Task brief
Skip every picture and transcribe the remaining material exactly.

Source excerpt
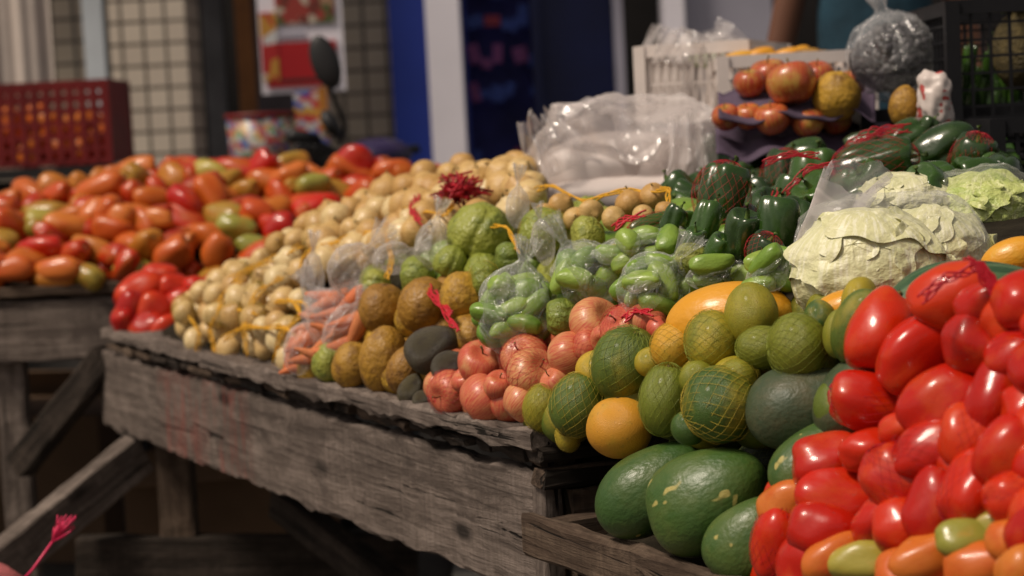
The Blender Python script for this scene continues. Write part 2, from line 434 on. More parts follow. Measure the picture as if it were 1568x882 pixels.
def put(kind, P, w, ln, axis, parent, net=None, name=None):
    me = R.choice(SH[kind])
    mt = Matrix.Translation(P) @ orient(axis, R.random() * 6.28) @ Matrix.Diagonal((w, w * R.uniform(.92, 1.06), ln, 1))
    o = mk(name or me.name.replace('_mesh', ''), me, parent, mat=mt)
    if net:
        mk(net + '_net_wrap', NET[net], parent, mat=mt) if parent else mk('net_wrap', NET[net], o)
    return o
def item(kind, px, py, w, ln=None, ang=None, d=None, off=0., parent=None, net=None, surf=surf_main, name=None):
    if d is None:
        P, d = march(px, py, off, surf)
        if P is None: return None
    else: P = at(px, py, d)
    ln = ln or w * RAT.get(kind, 1.)
    if ang is None:
        ax = V((R.uniform(-1, 1), R.uniform(-1, .2), R.uniform(-.3, 1))).normalized()
    else:
        a = math.radians(ang); ax = V((math.cos(a), R.uniform(-.45, .25), math.sin(a))).normalized()
    return put(kind, P, w * d / F, ln * d / F, ax, parent, net, name)
def inpoly(x, y, poly):
    c = False; j = len(poly) - 1
    for i in range(len(poly)):
        xi, yi = poly[i]; xj, yj = poly[j]
        if (yi > y) != (yj > y) and x < (xj - xi) * (y - yi) / (yj - yi) + xi: c = not c
        j = i
    return c
def scatter(poly, kinds, size, parent, n=4000, off=0., surf=surf_main, ratio=(1, 1), mind=.85, net=None, pn=0, flat=False):
    xs = [p[0] for p in poly]; ys = [p[1] for p in poly]; pts = []
    for _ in range(n):
        x = R.uniform(min(xs), max(xs)); y = R.uniform(min(ys), max(ys))
        if not inpoly(x, y, poly): continue
        P, d = march(x, y, off, surf)
        if P is None: continue
        if surf is surf_main and ((P - B).dot(NN) < .022 or P.z < ZT + .012): continue
        sz = R.uniform(*size)
        if any((P - q).length < mind * (sz + s2) / 2 for q, s2 in pts): continue
        pts.append((P, sz))
        P = P + V((R.uniform(-.008, .008), R.uniform(-.008, .008), R.uniform(-.010, .014)))
        ax = V((R.uniform(-1, 1), R.uniform(-.9, .4), R.uniform(-.5, .5) if flat else R.uniform(-.4, 1))).normalized()
        k = R.choice(kinds)
        put(k, P, sz, sz * R.uniform(*ratio), ax, parent, net if R.random() < pn else None)

# ------------------------------------------------------------------ ground, tables
g = MB(); g.v = [V((-150, -50, 0)), V((150, -50, 0)), V((150, 250, 0)), V((-150, 250, 0))]; g.face((0, 1, 2, 3), 0, False)
g.obj('ground', [simple('concrete_ground', (.10, .09, .08), .9, .4, 3, .4)])

def plank(name, p0, p1, w, h, mat, parent, up=V((0, 0, 1)), jit=.004, bev=.004, seg=22):
    p0 = V(p0); p1 = V(p1); d = p1 - p0; ln = d.length; x = d.normalized(); y = up.cross(x).normalized(); z = x.cross(y)
    mt = Matrix.Translation(p0) @ Matrix((x, y, z)).transposed().to_4x4()
    hw, hh = w / 2, h / 2; bev = min(bev, hw * .6, hh * .6)
    cs = [(-hw, -hh + bev), (-hw, hh - bev), (-hw + bev, hh), (hw - bev, hh), (hw, hh - bev), (hw, -hh + bev), (hw - bev, -hh), (-hw + bev, -hh)]
    b = MB(); sd = R.random() * 50
    for i in range(seg + 1):
        xx = ln * i / seg
        for k, (a, c) in enumerate(cs):
            j1 = noise.noise(V((xx * 9 + sd, k * 3.3, 0))) * jit + noise.noise(V((xx * 40 + sd, k * 3.3, 0))) * jit * .5; j2 = noise.noise(V((xx * 14 + sd, k * .9, 9))) * jit + noise.noise(V((xx * 55 + sd, k * 1.1, 9))) * jit * .5
            ex = noise.noise(V((k * 2.1, sd, i * .3))) * jit * 2 if i in (0, seg) else 0
            b.v.append(V((xx + ex, a + j1 * .6, c + j2)))
    for i in range(seg):
        for k in range(8):
            k2 = (k + 1) % 8; b.face((i * 8 + k, i * 8 + k2, (i + 1) * 8 + k2, (i + 1) * 8 + k)[::-1], 0, False)
    b.face(tuple(range(8)), 0, False); b.face(tuple(seg * 8 + k for k in range(8))[::-1], 0, False)
    return mk(name, b.mesh(name, [mat]), parent, mat=mt)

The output
The Blender Python script for this scene continues. Write part 2, from line 434 on. More parts follow. Measure the picture as if it were 1568x882 pixels.
def put(kind, P, w, ln, axis, parent, net=None, name=None):
    me = R.choice(SH[kind])
    mt = Matrix.Translation(P) @ orient(axis, R.random() * 6.28) @ Matrix.Diagonal((w, w * R.uniform(.92, 1.06), ln, 1))
    o = mk(name or me.name.replace('_mesh', ''), me, parent, mat=mt)
    if net:
        mk(net + '_net_wrap', NET[net], parent, mat=mt) if parent else mk('net_wrap', NET[net], o)
    return o
def item(kind, px, py, w, ln=None, ang=None, d=None, off=0., parent=None, net=None, surf=surf_main, name=None):
    if d is None:
        P, d = march(px, py, off, surf)
        if P is None: return None
    else: P = at(px, py, d)
    ln = ln or w * RAT.get(kind, 1.)
    if ang is None:
        ax = V((R.uniform(-1, 1), R.uniform(-1, .2), R.uniform(-.3, 1))).normalized()
    else:
        a = math.radians(ang); ax = V((math.cos(a), R.uniform(-.45, .25), math.sin(a))).normalized()
    return put(kind, P, w * d / F, ln * d / F, ax, parent, net, name)
def inpoly(x, y, poly):
    c = False; j = len(poly) - 1
    for i in range(len(poly)):
        xi, yi = poly[i]; xj, yj = poly[j]
        if (yi > y) != (yj > y) and x < (xj - xi) * (y - yi) / (yj - yi) + xi: c = not c
        j = i
    return c
def scatter(poly, kinds, size, parent, n=4000, off=0., surf=surf_main, ratio=(1, 1), mind=.85, net=None, pn=0, flat=False):
    xs = [p[0] for p in poly]; ys = [p[1] for p in poly]; pts = []
    for _ in range(n):
        x = R.uniform(min(xs), max(xs)); y = R.uniform(min(ys), max(ys))
        if not inpoly(x, y, poly): continue
        P, d = march(x, y, off, surf)
        if P is None: continue
        if surf is surf_main and ((P - B).dot(NN) < .022 or P.z < ZT + .012): continue
        sz = R.uniform(*size)
        if any((P - q).length < mind * (sz + s2) / 2 for q, s2 in pts): continue
        pts.append((P, sz))
        P = P + V((R.uniform(-.008, .008), R.uniform(-.008, .008), R.uniform(-.010, .014)))
        ax = V((R.uniform(-1, 1), R.uniform(-.9, .4), R.uniform(-.5, .5) if flat else R.uniform(-.4, 1))).normalized()
        k = R.choice(kinds)
        put(k, P, sz, sz * R.uniform(*ratio), ax, parent, net if R.random() < pn else None)

# ------------------------------------------------------------------ ground, tables
g = MB(); g.v = [V((-150, -50, 0)), V((150, -50, 0)), V((150, 250, 0)), V((-150, 250, 0))]; g.face((0, 1, 2, 3), 0, False)
g.obj('ground', [simple('concrete_ground', (.10, .09, .08), .9, .4, 3, .4)])

def plank(name, p0, p1, w, h, mat, parent, up=V((0, 0, 1)), jit=.004, bev=.004, seg=22):
    p0 = V(p0); p1 = V(p1); d = p1 - p0; ln = d.length; x = d.normalized(); y = up.cross(x).normalized(); z = x.cross(y)
    mt = Matrix.Translation(p0) @ Matrix((x, y, z)).transposed().to_4x4()
    hw, hh = w / 2, h / 2; bev = min(bev, hw * .6, hh * .6)
    cs = [(-hw, -hh + bev), (-hw, hh - bev), (-hw + bev, hh), (hw - bev, hh), (hw, hh - bev), (hw, -hh + bev), (hw - bev, -hh), (-hw + bev, -hh)]
    b = MB(); sd = R.random() * 50
    for i in range(seg + 1):
        xx = ln * i / seg
        for k, (a, c) in enumerate(cs):
            j1 = noise.noise(V((xx * 9 + sd, k * 3.3, 0))) * jit + noise.noise(V((xx * 40 + sd, k * 3.3, 0))) * jit * .5; j2 = noise.noise(V((xx * 14 + sd, k * .9, 9))) * jit + noise.noise(V((xx * 55 + sd, k * 1.1, 9))) * jit * .5
            ex = noise.noise(V((k * 2.1, sd, i * .3))) * jit * 2 if i in (0, seg) else 0
            b.v.append(V((xx + ex, a + j1 * .6, c + j2)))
    for i in range(seg):
        for k in range(8):
            k2 = (k + 1) % 8; b.face((i * 8 + k, i * 8 + k2, (i + 1) * 8 + k2, (i + 1) * 8 + k)[::-1], 0, False)
    b.face(tuple(range(8)), 0, False); b.face(tuple(seg * 8 + k for k in range(8))[::-1], 0, False)
    return mk(name, b.mesh(name, [mat]), parent, mat=mt)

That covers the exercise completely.